Posted on Thursday 21 May 2015 by Ulster Business

House prices climb 5 percent

House prices in Northern Ireland have climbed 5.3% in the last year, according to new research from Ulster University and the Northern Ireland Housing Executive.

It put the average price of a house here at £147,409 in the first quarter of the year, the highest level since 2010, and said the number of houses changing hands also climbed by 16% over the year.

The boost to both prices and activity has been put down to a wide range of reasons.

“A complex web of related factors has been underpinning this recovery, including better labour market conditions, higher levels of consumer and business confidence, a greater willingness on the part of lenders to provide higher loan-to-value mortgages and renewed interest by investors in the private rented sector,” the report said.

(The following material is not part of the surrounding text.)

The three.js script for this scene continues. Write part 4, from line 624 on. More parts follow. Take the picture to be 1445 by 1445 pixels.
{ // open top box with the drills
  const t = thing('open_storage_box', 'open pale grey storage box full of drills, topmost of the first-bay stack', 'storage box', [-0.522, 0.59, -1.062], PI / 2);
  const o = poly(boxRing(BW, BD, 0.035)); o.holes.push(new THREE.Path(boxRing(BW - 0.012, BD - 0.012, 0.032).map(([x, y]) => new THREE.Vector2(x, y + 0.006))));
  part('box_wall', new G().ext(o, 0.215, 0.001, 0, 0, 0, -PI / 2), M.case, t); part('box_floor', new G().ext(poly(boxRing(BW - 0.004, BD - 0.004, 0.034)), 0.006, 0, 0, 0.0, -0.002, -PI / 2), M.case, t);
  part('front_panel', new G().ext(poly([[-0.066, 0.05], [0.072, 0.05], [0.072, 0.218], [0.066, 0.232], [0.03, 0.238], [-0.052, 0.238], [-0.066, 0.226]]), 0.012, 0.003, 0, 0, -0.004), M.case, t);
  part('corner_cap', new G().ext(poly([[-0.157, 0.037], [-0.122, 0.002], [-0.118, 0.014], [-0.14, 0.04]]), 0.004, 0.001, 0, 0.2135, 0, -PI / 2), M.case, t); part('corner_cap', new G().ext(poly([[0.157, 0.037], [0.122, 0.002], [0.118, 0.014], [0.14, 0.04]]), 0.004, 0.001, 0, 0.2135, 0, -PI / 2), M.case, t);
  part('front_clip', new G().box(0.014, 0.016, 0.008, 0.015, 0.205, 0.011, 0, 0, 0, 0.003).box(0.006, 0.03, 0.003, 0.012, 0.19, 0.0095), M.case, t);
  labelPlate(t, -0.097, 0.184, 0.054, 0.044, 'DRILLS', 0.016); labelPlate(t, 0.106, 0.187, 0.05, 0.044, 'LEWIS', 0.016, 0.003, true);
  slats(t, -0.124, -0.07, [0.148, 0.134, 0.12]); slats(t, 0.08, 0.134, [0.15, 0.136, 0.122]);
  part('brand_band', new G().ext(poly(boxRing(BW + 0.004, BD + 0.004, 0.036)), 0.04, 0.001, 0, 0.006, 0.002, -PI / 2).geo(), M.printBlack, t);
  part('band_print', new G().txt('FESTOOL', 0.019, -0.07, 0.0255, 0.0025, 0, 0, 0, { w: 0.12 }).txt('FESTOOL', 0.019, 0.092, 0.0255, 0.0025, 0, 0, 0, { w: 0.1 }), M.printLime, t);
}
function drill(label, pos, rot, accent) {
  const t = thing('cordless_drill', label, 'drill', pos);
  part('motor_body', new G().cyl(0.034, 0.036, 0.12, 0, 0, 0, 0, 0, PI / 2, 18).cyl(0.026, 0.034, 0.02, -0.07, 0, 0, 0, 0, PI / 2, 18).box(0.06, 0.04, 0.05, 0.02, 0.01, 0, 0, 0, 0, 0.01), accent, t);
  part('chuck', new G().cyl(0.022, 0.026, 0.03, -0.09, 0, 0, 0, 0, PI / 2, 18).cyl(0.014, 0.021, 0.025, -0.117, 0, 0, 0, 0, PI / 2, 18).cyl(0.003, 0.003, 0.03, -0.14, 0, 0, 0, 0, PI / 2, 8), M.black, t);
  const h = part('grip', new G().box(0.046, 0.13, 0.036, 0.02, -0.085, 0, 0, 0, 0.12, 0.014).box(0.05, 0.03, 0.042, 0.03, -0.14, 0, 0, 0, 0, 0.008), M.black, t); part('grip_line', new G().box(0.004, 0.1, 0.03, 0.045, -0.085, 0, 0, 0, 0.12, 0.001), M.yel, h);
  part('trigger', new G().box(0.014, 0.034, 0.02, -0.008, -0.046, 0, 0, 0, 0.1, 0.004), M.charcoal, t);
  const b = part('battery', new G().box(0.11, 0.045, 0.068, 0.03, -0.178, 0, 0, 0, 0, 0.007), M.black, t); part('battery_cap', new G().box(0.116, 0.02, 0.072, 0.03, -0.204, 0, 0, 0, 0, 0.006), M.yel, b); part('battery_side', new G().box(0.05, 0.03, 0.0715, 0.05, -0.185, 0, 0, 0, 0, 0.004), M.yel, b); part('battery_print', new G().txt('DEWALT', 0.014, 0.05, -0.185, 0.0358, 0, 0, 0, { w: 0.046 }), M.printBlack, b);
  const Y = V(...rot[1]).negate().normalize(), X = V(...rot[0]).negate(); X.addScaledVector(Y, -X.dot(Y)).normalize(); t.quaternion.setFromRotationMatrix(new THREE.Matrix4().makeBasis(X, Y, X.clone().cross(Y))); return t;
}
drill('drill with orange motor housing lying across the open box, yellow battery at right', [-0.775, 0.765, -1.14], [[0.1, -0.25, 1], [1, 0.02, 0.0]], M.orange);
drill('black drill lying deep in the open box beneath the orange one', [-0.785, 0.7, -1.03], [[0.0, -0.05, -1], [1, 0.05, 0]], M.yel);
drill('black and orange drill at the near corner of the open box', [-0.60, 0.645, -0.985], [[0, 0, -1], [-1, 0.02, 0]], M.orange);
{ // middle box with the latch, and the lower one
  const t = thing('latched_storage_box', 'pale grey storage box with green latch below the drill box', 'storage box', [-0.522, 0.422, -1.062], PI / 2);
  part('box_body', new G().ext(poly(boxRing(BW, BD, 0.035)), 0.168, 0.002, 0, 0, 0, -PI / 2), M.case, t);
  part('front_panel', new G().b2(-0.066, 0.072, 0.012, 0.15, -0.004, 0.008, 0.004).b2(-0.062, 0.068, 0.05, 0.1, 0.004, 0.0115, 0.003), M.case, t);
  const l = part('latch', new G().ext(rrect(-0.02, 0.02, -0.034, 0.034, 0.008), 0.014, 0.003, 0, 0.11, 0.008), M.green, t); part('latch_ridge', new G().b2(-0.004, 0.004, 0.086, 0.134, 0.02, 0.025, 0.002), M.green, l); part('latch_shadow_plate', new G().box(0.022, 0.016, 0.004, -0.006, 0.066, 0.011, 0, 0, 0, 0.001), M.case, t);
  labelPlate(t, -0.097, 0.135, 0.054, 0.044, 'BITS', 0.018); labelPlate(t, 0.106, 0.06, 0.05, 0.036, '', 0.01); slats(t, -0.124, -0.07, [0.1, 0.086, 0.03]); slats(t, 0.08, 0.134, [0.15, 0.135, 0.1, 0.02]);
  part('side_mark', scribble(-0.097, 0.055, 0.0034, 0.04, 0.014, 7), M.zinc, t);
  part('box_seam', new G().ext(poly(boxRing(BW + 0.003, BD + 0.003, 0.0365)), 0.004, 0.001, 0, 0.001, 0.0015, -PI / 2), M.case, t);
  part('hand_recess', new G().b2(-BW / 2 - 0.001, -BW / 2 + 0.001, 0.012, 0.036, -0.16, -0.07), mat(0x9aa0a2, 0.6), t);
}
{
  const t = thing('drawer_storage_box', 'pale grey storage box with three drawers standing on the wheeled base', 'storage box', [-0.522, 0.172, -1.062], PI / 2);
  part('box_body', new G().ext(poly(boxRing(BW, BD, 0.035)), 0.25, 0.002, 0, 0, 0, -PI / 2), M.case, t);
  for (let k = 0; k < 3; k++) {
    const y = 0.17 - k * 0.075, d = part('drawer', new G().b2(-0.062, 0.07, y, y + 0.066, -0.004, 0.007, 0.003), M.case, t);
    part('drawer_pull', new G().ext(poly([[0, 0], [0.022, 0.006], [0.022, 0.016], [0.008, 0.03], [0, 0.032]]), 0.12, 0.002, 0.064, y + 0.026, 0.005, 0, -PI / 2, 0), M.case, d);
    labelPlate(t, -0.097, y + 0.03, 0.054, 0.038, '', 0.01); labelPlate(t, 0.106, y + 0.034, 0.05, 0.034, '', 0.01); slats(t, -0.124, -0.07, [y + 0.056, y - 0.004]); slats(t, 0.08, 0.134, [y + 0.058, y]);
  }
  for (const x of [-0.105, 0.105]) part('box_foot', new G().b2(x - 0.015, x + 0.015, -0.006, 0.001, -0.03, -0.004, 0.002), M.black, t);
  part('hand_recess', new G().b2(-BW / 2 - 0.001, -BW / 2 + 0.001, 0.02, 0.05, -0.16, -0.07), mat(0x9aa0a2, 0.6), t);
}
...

Apartments have experienced the biggest annual price increase, rising 11.7% over the year to £110,545, semi-detached houses have climbed by 6.9% to £131,498, detached bungalows are up 6.2% to £157,140, detached houses are up 3.5% and terraces/townhouses are up 3.6% at £89,807.

When it comes to the different regions of Northern Ireland, the price movement over the last year has been variable.

Highest average prices are found in south Belfast at £182,806 and the lowest in north Belfast at £95,011.

Lead researcher, Professor Stanley McGreal from Ulster University said: “Ulster University’s Built Environment Research Institute has been driving research into Northern Ireland’s housing market for over 30 years and provides an indication of the state of the economy and buyer confidence. The most recent findings signal an improvement in the market with more houses being sold at higher prices.”

“At a regional level, the overall picture is of price growth with average prices in North Down and Lisburn the highest throughout the region.”